В аспирантуре мне места не нашлось. Меня приняли в издательство «Художественная литература», и я семь лет проработал там младшим редактором; место было поганое, хотя я работал в редакции литературоведения и критики, то есть вроде бы занимался тем, что мне было ближе всего. В издательстве была ужасная обстановка идеологической цензуры, одновременно с попытками советской бюрократии наладить современное производство, которое наладить было невозможно. Директор издательства, бывший комсомольский функционер, регулярно устраивал страшные накачки своим подчиненным, несколько раз даже было так, что люди после этого умирали, — но, несмотря на эти усилия, все разваливалось, планы не выполнялись. Даже молодые сотрудники имели совершенно извращенное представление о хорошей и плохой литературе. Помню, на каком-то семинаре по обмену опытом молодых редакторов выступала девица, которая хвасталась, как она, издавая сборник Акутагавы Рюноскэ, выбрасывала оттуда самые «тяжелые» новеллы, которые будут отягощать души наших читателей. Я сам занимался тупой работой — в основном вычиткой и считкой совершенно ненаучных книг советских критиков. Единственное, что мне удалось сделать там интересного, — это выпустить в роли соредактора двухтомник писем Флобера, по тем временам это было хорошее издание.
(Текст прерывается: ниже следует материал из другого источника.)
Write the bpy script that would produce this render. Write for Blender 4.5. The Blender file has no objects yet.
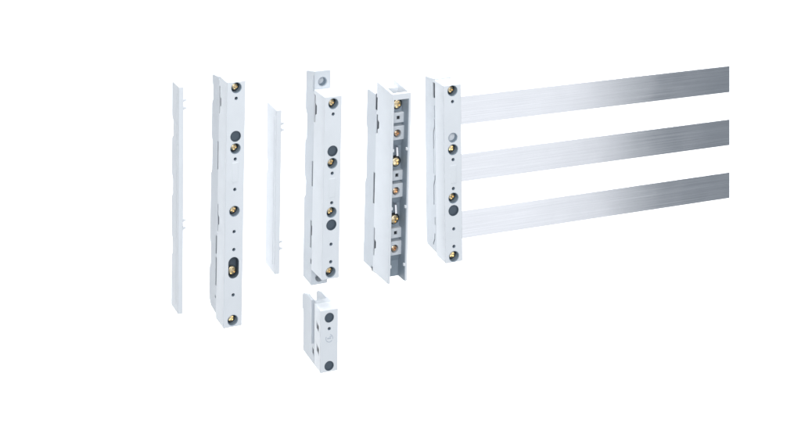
import bpy, bmesh, math, random
from mathutils import Vector, Matrix
random.seed(4)
C = bpy.context.scene
COL = C.collection
MM = 0.001
R = math.radians

# ------------------------------------------------------------------ camera, world, lamps, exposure
F = 1485.0                     # camera distance to the stage, mm
EYE = 550.5                    # lens height above the middle of the stage, mm
cd = bpy.data.cameras.new("camera")
cam = bpy.data.objects.new("camera", cd); COL.objects.link(cam)
cam.location = (0, -F * MM, EYE * MM); cam.rotation_euler = (R(90), 0, 0)
cd.sensor_width = 36.0; cd.lens = F / 801.0 * 36.0
cd.shift_y = -EYE / 801.0
cd.clip_start = 0.05; cd.clip_end = 60
C.camera = cam

w = bpy.data.worlds.new("World"); C.world = w; w.use_nodes = True
bg = w.node_tree.nodes["Background"]
bg.inputs[0].default_value = (0.80, 0.90, 1.0, 1); bg.inputs[1].default_value = 0.30

def area(name, loc, target, sx, sy, power, color=(1, 1, 1)):
    l = bpy.data.lights.new(name, 'AREA'); l.shape = 'RECTANGLE'; l.size = sx; l.size_y = sy
    l.energy = power; l.color = color
    o = bpy.data.objects.new(name, l); COL.objects.link(o); o.location = loc
    d = Vector(target) - Vector(loc)
    o.rotation_euler = d.to_track_quat('-Z', 'Y').to_euler()
    return o
area("key_softbox", (0.82, -0.97, -0.10), (0.09, 0, 0), 0.95, 1.5, 3.7, (0.985, 0.99, 1))
area("front_softbox", (0.05, -2.3, 1.0), (0, 0, 0), 1.4, 1.0, 39, (0.97, 0.985, 1))
area("fill_softbox", (-1.3, -0.75, 0.35), (0, 0, 0), 0.9, 1.2, 4.5, (0.96, 0.98, 1))
area("top_softbox", (-0.03, -0.02, 1.3), (-0.03, 0, 0), 0.6, 0.6, 15)
area("backdrop_lamp_high", (0, 0.32, 1.0), (0, 1.32, 0.87), 2.6, 0.4, 36)
area("backdrop_lamp_low", (0, 0.32, -1.0), (0, 1.32, -0.87), 2.6, 0.4, 36)

C.view_settings.view_transform = 'Standard'; C.view_settings.look = 'None'
C.view_settings.exposure = 0.0; C.view_settings.gamma = 1.0
C.cycles.max_bounces = 8; C.cycles.diffuse_bounces = 5

# ------------------------------------------------------------------ materials
def mat(name):
    m = bpy.data.materials.new(name); m.use_nodes = True
    nt = m.node_tree; return m, nt, nt.nodes["Principled BSDF"]

def plastic(name, col, rough, edge=0.45):
    m, nt, p = mat(name)
    p.inputs["Roughness"].default_value = rough
    p.inputs["Specular IOR Level"].default_value = 0.42
    tc = nt.nodes.new("ShaderNodeTexCoord")
    n = nt.nodes.new("ShaderNodeTexNoise"); n.inputs["Scale"].default_value = 55; n.inputs["Detail"].default_value = 4
    nt.links.new(tc.outputs["Object"], n.inputs["Vector"])
    r = nt.nodes.new("ShaderNodeValToRGB")
    r.color_ramp.elements[0].position = 0.3; r.color_ramp.elements[1].position = 0.7
    r.color_ramp.elements[0].color = (*[c * 0.965 for c in col], 1); r.color_ramp.elements[1].color = (*col, 1)
    nt.links.new(n.outputs["Fac"], r.inputs["Fac"]); nt.links.new(r.outputs["Color"], p.inputs["Base Color"])
    g = nt.nodes.new("ShaderNodeTexNoise"); g.inputs["Scale"].default_value = 1400; g.inputs["Detail"].default_value = 2
    nt.links.new(tc.outputs["Object"], g.inputs["Vector"])
    b = nt.nodes.new("ShaderNodeBump"); b.inputs["Strength"].default_value = 0.12; b.inputs["Distance"].default_value = 0.0002
    nt.links.new(g.outputs["Fac"], b.inputs["Height"])
    bv = nt.nodes.new("ShaderNodeBevel"); bv.samples = 4; bv.inputs["Radius"].default_value = edge * MM
    nt.links.new(bv.outputs["Normal"], b.inputs["Normal"]); nt.links.new(b.outputs["Normal"], p.inputs["Normal"])
    return m
WHITE = plastic("white_plastic", (0.75, 0.775, 0.805), 0.42)
GREY = plastic("pale_grey_plastic", (0.605, 0.638, 0.675), 0.45)
SLATE = plastic("slate_insert_and_slit_shade", (0.085, 0.112, 0.142), 0.5, 0.2)
CHANNEL_SHADE = plastic("channel_shade", (0.27, 0.32, 0.37), 0.45, 0.2)  # plastic darkened for the shade inside the open channel
SLIT_SHADE = plastic("slit_shade", (0.030, 0.038, 0.050), 0.5, 0.2)  # shade inside the side slits, put into the colour
HOLE_WALL = plastic("shaded_hole_wall", (0.30, 0.37, 0.44), 0.4, 0.2)  # hole walls, darkened in colour for the shade inside
DARK = plastic("recess_shade", (0.012, 0.016, 0.022), 0.5, 0.2)  # near black, stands in for shade at the bottom of recesses
INK = plastic("pale_grey_print", (0.50, 0.54, 0.60), 0.6, 0.1)

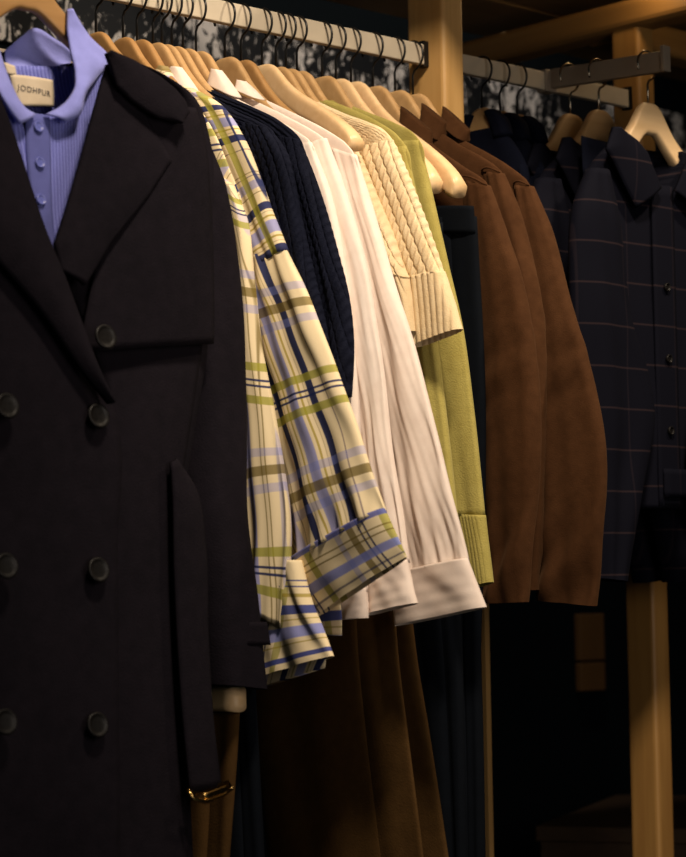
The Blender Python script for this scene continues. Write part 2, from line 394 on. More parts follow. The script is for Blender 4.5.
def disc(name, c, nrm, r, m, parent, holes=True, h=0.004, tilt=0):
    """four-hole button with a raised rim"""
    nrm = np.asarray(nrm, float); X = np.cross(Z, nrm); X /= np.linalg.norm(X); Y = np.cross(nrm, X)
    prof = [(0.0, .45), (.16, .45), (.55, .45), (.70, .55), (.82, 1.0), (.95, .85), (1.0, .4), (.97, 0.0)]
    seg = 28; V = []; Fc = []
    for i, (rr, hh) in enumerate(prof):
        for k in range(seg):
            a = 6.28318 * k / seg; V.append(np.asarray(c) + (X * math.cos(a) + Y * math.sin(a)) * r * max(rr, 0.001) + nrm * h * hh)
    for i in range(len(prof) - 1):
        for k in range(seg): Fc.append([i * seg + k, i * seg + (k + 1) % seg, (i + 1) * seg + (k + 1) % seg, (i + 1) * seg + k][::-1])
    q = len(V)
    for hx, hy in ((-.2, -.2), (.2, -.2), (.2, .2), (-.2, .2)):          # thread stubs over the holes
        for k in range(6):
            a = 6.28318 * k / 6; V.append(np.asarray(c) + X * r * (hx + .09 * math.cos(a)) + Y * r * (hy + .09 * math.sin(a)) + nrm * h * .62)
        Fc.append(list(range(q, q + 6))); q += 6
    return mesh_obj(name, V, Fc, m, parent)

# ------------------------------------------------------------------ hangers
HEADW = -0.067
ref = rail_plane(t_of(336)); TIP = ref.px(435, 180)
TU, TW = TIP[0], TIP[1] - HEADW
print('hanger tip', TU, TW)
def hanger(t, label, matn='hanger', hookm='hook', pl=None, head=None, bar=False, halfw=None, drop=None, thick=1.0, trunc=None, fat=0.0, grp='wooden hangers along the rail'):
    pl = pl or rail_plane(t); hu, hw = head or (0.0, HEADW)
    tu = halfw or TU; tw = drop or TW
    root = thing('clothes_hanger', pl.O + pl.X * hu + Z * hw, label, 'hanger', grp)
    ku = tu / 0.225; kw = tw / -0.13
    top = [(0, 0), (.018, -.001), (.032, -.006), (.046, -.017), (.062, -.031), (.09, -.050), (.13, -.070), (.17, -.091), (.20, -.109), (.217, -.122), (.226, -.133)]
    bot = [(0, -.046), (.016, -.046), (.027, -.050), (.040, -.057), (.056, -.067), (.084, -.083), (.122, -.101), (.158, -.118), (.188, -.135), (.207, -.147), (.219, -.148)]
    top = [(a * ku, b * kw) for a, b in top]; bot = [(a * ku, b * kw) for a, b in bot]
    if trunc: top = [q for q in top if q[0] < trunc]; bot = bot[:len(top)]
    Lt = [(-a, b) for a, b in top[::-1]] + top[1:]; Lb = [(-a, b) for a, b in bot[::-1]] + bot[1:]
    Lt = [(a + hu, b + hw) for a, b in Lt]; Lb = [(a + hu, b + hw) for a, b in Lb]
    th = lambda v: (0.0058 + (0.002 + fat) * np.abs(2 * v - 1) ** 2) * thick
    # rows run from one tip to the other; section is a rounded slab
    cushion('shoulder_bar', pl, Lt, Lb, th, M[matn], root, n=61, cols=16, pw=9 if not fat else 5)
    if bar:
        z0 = hw + tw * 1.02
        tube('trouser_bar', [pl.to3(np.array(x), np.array(z0), np.array(0.0)) for x in np.linspace(-tu * .8 + hu, tu * .8 + hu, 8)], 0.005, M[matn], root)
    # wire hook over the rail
    r = 0.0235; cz = 0.0165 + .0017 - r
    arc = [(r * math.cos(a), cz + r * math.sin(a)) for a in np.radians(np.linspace(205, -62, 30))]
    pts = arc + [(0.004, cz - r * 1.02), (0.0, cz - r - .008), (0.0, HEADW - .01)]
    dz = hw - HEADW
    tube('hook', [pl.to3(np.array(x + hu), np.array(z + dz), np.array(0.0)) for x, z in pts], 0.0019, M[hookm], root, seg=7)
    return root

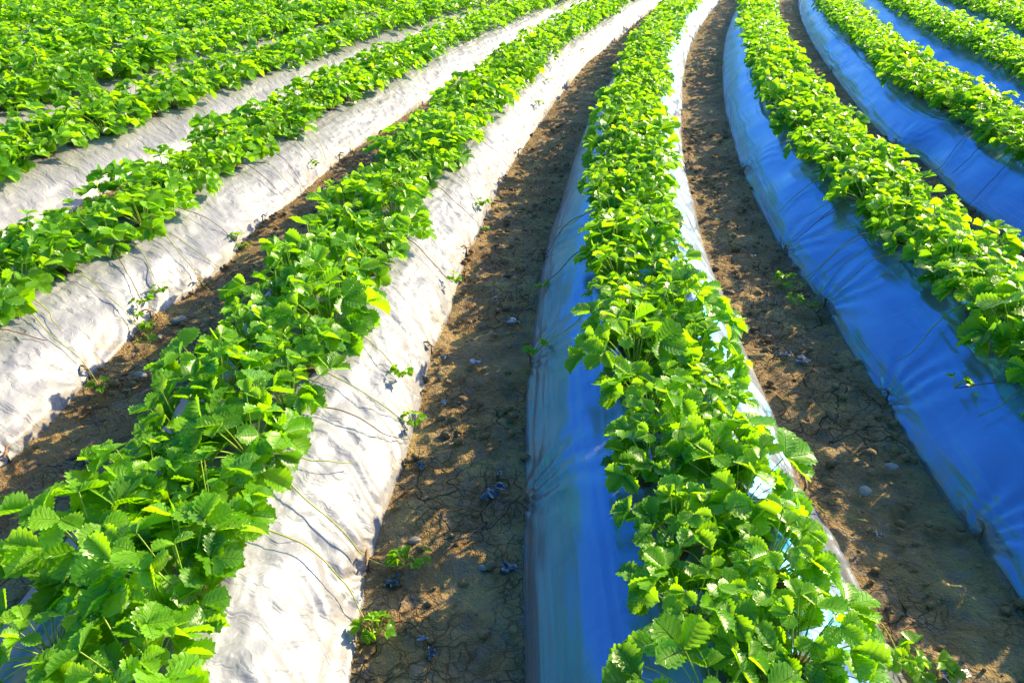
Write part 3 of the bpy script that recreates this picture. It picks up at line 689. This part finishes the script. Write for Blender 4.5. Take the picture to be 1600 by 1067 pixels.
STN = [(1392, 732, .018, 'pale grey pebble on the clay close to the blue bed flank'), (1351, 770, .020, 'flat light grey pebble beside the wide plant leaves'), (220, 588, .022, 'rounded grey pebble in the furrow between two white beds'),
       (281, 502, .026, 'pale flat stone beside a seedling between the white beds'), (250, 527, .014, 'small light stone below the pale flat stone'), (648, 845, .014, 'small brown stone at the foot of the crumpled white bed'),
       (1445, 700, .010, 'tiny stone tucked at the base of the blue film'), (753, 888, .010, 'small blue grey pebble beside the bright blue scrap')]
for i, (px, py, sz, lb) in enumerate(STN):
    p = at(px, py); n_ = 1 + .18 * fbm(IV[:, 0] * 1.3 + i * 5, IV[:, 1] * 1.3 + IV[:, 2], 40 + i, 2); V = IV * n_[:, None] * np.array([1.2, .85, .5]) * sz
    o = link('pebble', mesh_np('pebble', V, [IF], [M['stone']])); o.location = (p[0], p[1], sz * .3); o.rotation_euler = (0, 0, i * 1.3); tag(o, lb, 'pebble', 'pebbles lying in the furrows')
# wooden pegs that pin the film down
def peg_mesh(r):
    a = Acc(); V, F = tube([[0, 0, -.03], [0, 0, .012], [.012, .004, .022], [.030, .006, .018]], np.array([.0045, .0042, .004, .003]), 6); a.add(V, F)
    V, F = tube([[-.014, 0, .004], [0, 0, .012], [.016, .004, .004]], np.array([.0025, .003, .002]), 5); a.add(V, F); return a.mesh('film_peg', [M['peg']])
pm = peg_mesh(random); pc = {}
for (k, sd2), l in PEG_S.items():
    for i, sp in enumerate(sorted(l)):
        lo_, hi_ = bed_lr(k, np.array([sp])); e = float((hi_ if sd2 > 0 else lo_)[0]) - sd2 * .004
        x, y = to_plan(np.array([sp]), np.array([e])); o = link('film_peg', pm); o.location = (x[0], y[0], .026); o.rotation_euler = (0, 0, 1.5 + i)
        tag(o, f"small brown peg pinning film, {ordinal(i + 1)} along the {'sunny' if sd2 > 0 else 'shady'} edge of the {NAMES[k]}", 'peg', 'pegs pinning the film edges')
# loose crumbs of soil
rg = np.random.RandomState(5); CV = []; CF = []; n = 0
NCR = 6500
cs = rg.uniform(.3, 6.5, NCR) ** 1.0; kk = rg.choice([-2, -1, 0, 1, 2], NCR); sdn = rg.choice([-1, 1], NCR)
for i in range(NCR):
    l, r_ = bed_lr(int(kk[i]), np.array([cs[i]])); e = (r_ if sdn[i] > 0 else l)[0] + sdn[i] * min(abs(rg.normal(0, .16)), .42)
    x, y = to_plan(np.array([cs[i]]), np.array([e])); sz = .0022 + .015 * rg.rand() ** 7 + .004 * rg.rand() ** 3
    V = IV1 * (1 + .22 * np.sin(IV1[:, [1]] * 3 + i) * np.cos(IV1[:, [0]] * 4 + i * 2)) * np.array([1, rg.uniform(.6, 1), rg.uniform(.5, .8)]) * sz
    CV.append(V + [x[0], y[0], .004 + .008 * math.exp(-((abs(e - (r_ if sdn[i] > 0 else l)[0])) / .05) ** 2)]); CF.append(IF1 + n); n += len(V)
o = link('gravel', mesh_np('gravel', np.concatenate(CV), [np.concatenate(CF)], [M['clod']])); tag(o, 'loose brown soil crumbs scattered along the feet of the beds', 'soil crumbs', kind='stuff')
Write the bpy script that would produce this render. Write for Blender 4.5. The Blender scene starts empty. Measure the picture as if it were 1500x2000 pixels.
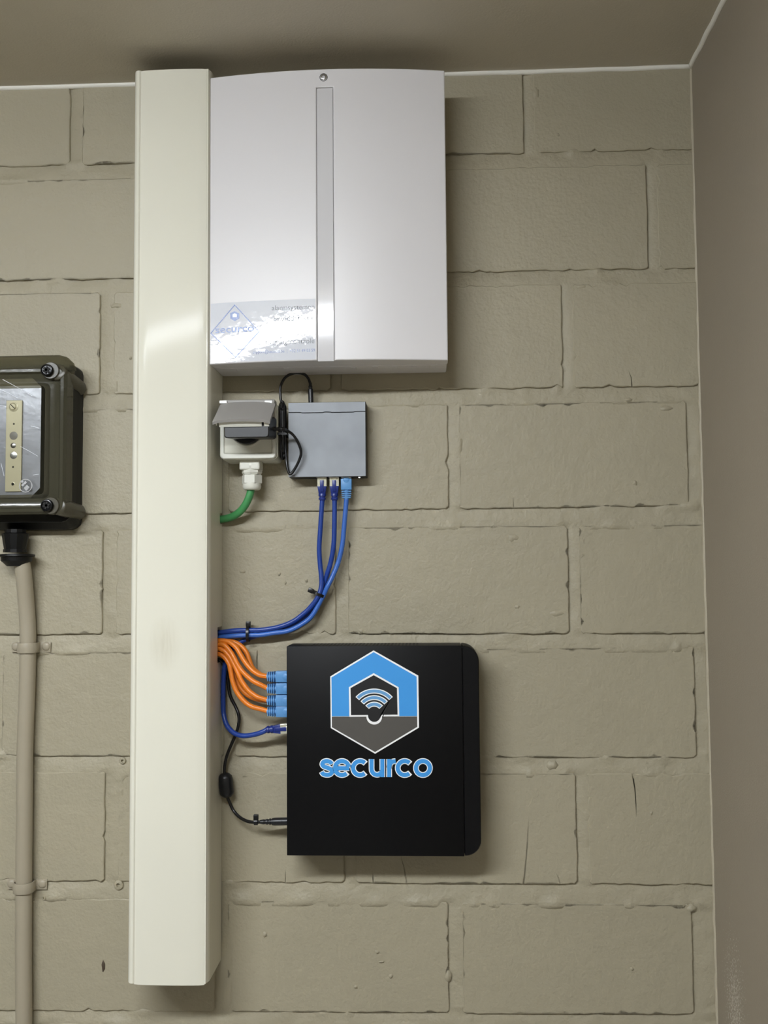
import bpy, bmesh, math, random
import numpy as np
from mathutils import Vector, Matrix
random.seed(7); rng = np.random.default_rng(7)
SC = bpy.context.scene
COL = SC.collection
Z0 = 1.5                     # height of the fifth block course's lower edge above the floor

# ------------------------------------------------------------------ camera
F_PX = 1928.97
CAM = Vector((-0.35324, -1.29621, 0.07863 + Z0))
CR = Vector((0.99882195, 0.04787095, -0.00794218))
CU = Vector((0.01087902, -0.06140431, 0.99805368))
CF = Vector((-0.04729009, 0.99696433, 0.06185276))
cd = bpy.data.cameras.new('camera'); cam = bpy.data.objects.new('camera', cd); COL.objects.link(cam)
cd.sensor_fit = 'VERTICAL'; cd.sensor_height = 36.0; cd.sensor_width = 27.0
cd.lens = F_PX / 2000 * 36.0; cd.clip_start = 0.02
cam.matrix_world = Matrix(((CR.x, CU.x, -CF.x, CAM.x), (CR.y, CU.y, -CF.y, CAM.y), (CR.z, CU.z, -CF.z, CAM.z), (0, 0, 0, 1)))
SC.camera = cam

# ------------------------------------------------------------------ world, exposure
w = bpy.data.worlds.new('world'); SC.world = w; w.use_nodes = True
w.node_tree.nodes['Background'].inputs[0].default_value = (0.9, 0.92, 1.0, 1)
w.node_tree.nodes['Background'].inputs[1].default_value = 0.0
vs = SC.view_settings
vs.view_transform = 'Standard'; vs.look = 'None'; vs.gamma = 1.0; vs.use_curve_mapping = False
vs.exposure = 0.0
LAMP_STRENGTH = 103.0

# ------------------------------------------------------------------ geometry helpers
def at(px, py, d=0.0):
    """point seen at photo pixel (px, py) standing d metres in front of the block wall"""
    r = CF + CR * ((px - 750) / F_PX) + CU * ((1000 - py) / F_PX)
    t = (-d - CAM.y) / r.y
    return CAM + r * t

def srgb(c):
    if isinstance(c, (int, float)): c = (c, c, c)
    return tuple(((v / 255) / 12.92 if v / 255 <= 0.04045 else ((v / 255 + 0.055) / 1.055) ** 2.4) for v in c) + (1.0,)

def mat(name, col, rough=0.5, metal=0.0, spec=0.5, bump=None, mottle=None, coat=0.0, emit=None):
    """bump: list of (scale, strength, distance, detail); mottle: (scale, amount)"""
    m = bpy.data.materials.new(name); m.use_nodes = True
    nt = m.node_tree; N = nt.nodes; L = nt.links; b = N['Principled BSDF']
    b.inputs['Base Color'].default_value = srgb(col)
    b.inputs['Roughness'].default_value = rough; b.inputs['Metallic'].default_value = metal
    b.inputs['Specular IOR Level'].default_value = spec
    if coat: b.inputs['Coat Weight'].default_value = coat; b.inputs['Coat Roughness'].default_value = 0.08
    g = None
    if bump or mottle:
        g = N.new('ShaderNodeNewGeometry')
    prev = None
    for (sc, st, dist, det) in (bump or []):
        n = N.new('ShaderNodeTexNoise'); n.inputs['Scale'].default_value = sc; n.inputs['Detail'].default_value = det
        L.new(g.outputs['Position'], n.inputs['Vector'])
        bp = N.new('ShaderNodeBump'); bp.inputs['Strength'].default_value = st; bp.inputs['Distance'].default_value = dist
        L.new(n.outputs['Fac'], bp.inputs['Height'])
        if prev: L.new(prev.outputs['Normal'], bp.inputs['Normal'])
        prev = bp
    if prev: L.new(prev.outputs['Normal'], b.inputs['Normal'])
    if mottle:
        n = N.new('ShaderNodeTexNoise'); n.inputs['Scale'].default_value = mottle[0]; n.inputs['Detail'].default_value = 2
        L.new(g.outputs['Position'], n.inputs['Vector'])
        r = N.new('ShaderNodeValToRGB')
        c = srgb(col); a = mottle[1]
        r.color_ramp.elements[0].position = 0.3; r.color_ramp.elements[1].position = 0.7
        r.color_ramp.elements[0].color = tuple(v * (1 - a) for v in c[:3]) + (1,)
        r.color_ramp.elements[1].color = tuple(min(1, v * (1 + a)) for v in c[:3]) + (1,)
        L.new(n.outputs['Fac'], r.inputs['Fac']); L.new(r.outputs['Color'], b.inputs['Base Color'])
    if emit:
        b.inputs['Emission Color'].default_value = emit[0] + (1,); b.inputs['Emission Strength'].default_value = emit[1]
    return m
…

В «Художественную литературу» я поступил в конце 1978 года, а в 1986-м меня пригласили перейти в издательство «Советский писатель». К тому времени я начал немного печататься в журналах, писал небольшие статьи о французской литературе и современной критике. В частности, по рекомендации своего коллеги по «Художественной литературе» Александра Когана я стал печататься в журнале «Литературное обозрение», где на меня обратил внимание заместитель главного редактора Валентин Золотавкин, а впоследствии он перешел работать в издательство «Советский писатель» и порекомендовал меня туда в редакцию критики и литературоведения. Там уже было интересней, не только из-за другой атмосферы в редакции, но и из-за начавшейся в стране перестройки. Резко пересматривался редакционный портфель, стали издавать все больше хороших научных книг — Эйхенбаума, Шкловского; я выпустил первую на родине книгу Александра Жолковского, готовил к печати сборник работ Сергея Аверинцева. Тогда же мы связались с Юрием Михайловичем Лотманом, и он обещал написать для нас книгу по истории русской литературы от Ломоносова до Тютчева, но, к сожалению, не успел. Я проработал в «Советском писателе» до 1992 года, когда издательство фактически перестало функционировать; с этого момента начинается новый период в моей жизни, наполненный переводческой деятельностью, многолетним сотрудничеством с журналом «Новое литературное обозрение», который основала моя сокурсница и друг Ирина Прохорова, а с 1997 года — научной работой в Российском государственном гуманитарном университете, где я в течение многих лет на заседаниях Института высших гуманитарных исследований регулярно встречал самых крупных российских ученых-гуманитариев: Елеазара Мелетинского, Михаила Гаспарова, Владимира Топорова, Леонида Баткина и других.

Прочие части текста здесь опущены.